US corn has already been largely written off as a poor lot.

"If stress is relieved by late July, it is possible that later-planted soybeans might set more pods and produce more yield than those planted in April," University of Illinois crop sciences professor Emerson Nafziger said.

However, he added that "while we remain more optimistic about soybean prospects than about corn, soybean yield potential is beginning to decline as time goes on without enough water to keep plants functioning well".

One impact of the lack of rain, for instance, has been less expansive plants, "which in wider rows means that plants are unable to join canopies across the rows," meaning a "reduced ability to intercept sunlight, which will lower yield potential".

'$20 a bushel'

And that has spurred talk of elevated prices.

"Weather is the market driver and has soybeans as the upside leader," Benson Quinn Commodities said.

"Until a real change in pattern is realised, the role of the market will be to ration demand and encourage South American planting, with planting season beginning in late September in Brazil and late October in Argentina."

The rebound in spreads in the last session "implies more upside with some technical traders now targeting at $20 a bushel".

Soybeans for August inched towards the target, adding 1.0% to $17.51 ¾ a bushel as of 09:00 UK time (03:00) Chicago time, and indeed setting a fresh record earlier for a spot contract of $17.54 a bushel.

November soybeans were 0.9% higher at $16.67 ½ a bushel.

China rumours ease

However, it was new crop corn which was the better performer, gaining 1.5% to $7.89 ¼ a bushel as the speculation over Chinese sell-ons of import orders, which undermined values in the last session, dissipated.

(Corn prices on the Dalian exchange itself were little changed, easing 0.1% to 19,460 yuan a tonne for January.)

The September lot added 0.5% to $8.11 ½ a bushel, but has failed yet to breach the record of $8.16 ¾ a bushel reached in the last session.

'Story of its own'

Still, that was better than wheat, which eased 0.6% to $9.29 ¾ a bushel for September, although that had a bullish interpretation too, in pointing to a crop showing greater independence from corn, which it has followed for a large part of the year.

"The wheat market reeks of heavy fund participation and a commodity that is building a supportive story of its own," Brian Henry at Benson Quinn Commodities said, after the grain's particular gains in Chicago in the last session, spurred by fund purchases of an estimated 7,000 lots.

"The support typically spilling over from the corn market seems to be taking a backseat to global production concerns."

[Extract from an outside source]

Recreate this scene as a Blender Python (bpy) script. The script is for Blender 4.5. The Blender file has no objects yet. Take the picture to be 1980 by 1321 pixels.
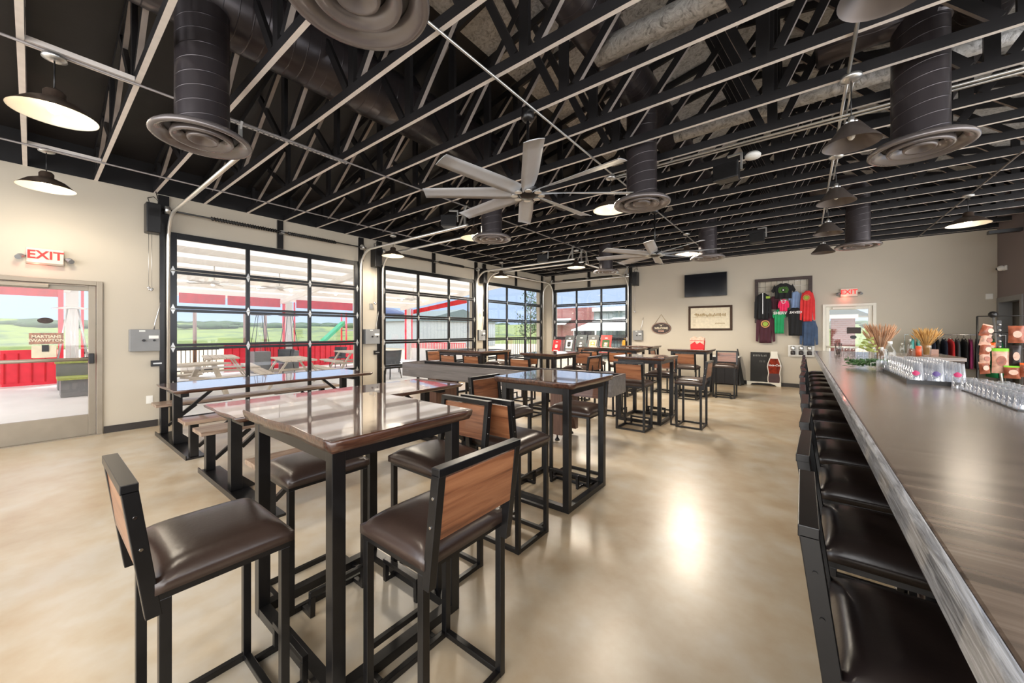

Indeed, wheat trading "was reminiscent" of that which, in previous years, has preceded government export curbs.

"Regarding Russia and Ukraine there has been some of that talk, but at this point the trade just has to be aware that it can happen."

Battle for 2013 acres

Soft commodities found headway difficult, on a day which had a slight risk-off feel, with the safe haven of dollar edging a little higher, and shares losing ground, by 1.4% in Tokyo, 0.6% in Singapore and 0.2% in Sydney.

Still, the weak Indian monsoon offered some support to cotton and sugar, both crops of which the country is a big producer.

For cotton, "the late Indian monsoon and difficult growing conditions in the US this season have raised the prospect for crop downgrades", Luke Mathews at Commonwealth Bank of Australia said.

There is a 2013 battle for acres effect supporting the fibre too, which edged 0.1% higher to 72.63 cents a pound in New York.

"Surging prices for corn/soybeans means cotton planted area next year may fall significantly.

"These production concerns will continue to support prices, despite the bleak global economic outlook."

Brazilian queue

Raw sugar was unchanged at 23.25 cents a pound for October delivery.

"Speculation that Indian officials may have a change in heart on sugar exports, given the weak monsoon, remains supportive for global prices," Mr Mathews said.

Phillip Futures' Lynette Tan added: "The line up of ships waiting to load sugar in largest producer and exporter Brazil now stands at 87, higher than 81 last week, further fuelling fears of a short-term supply shock in sugar."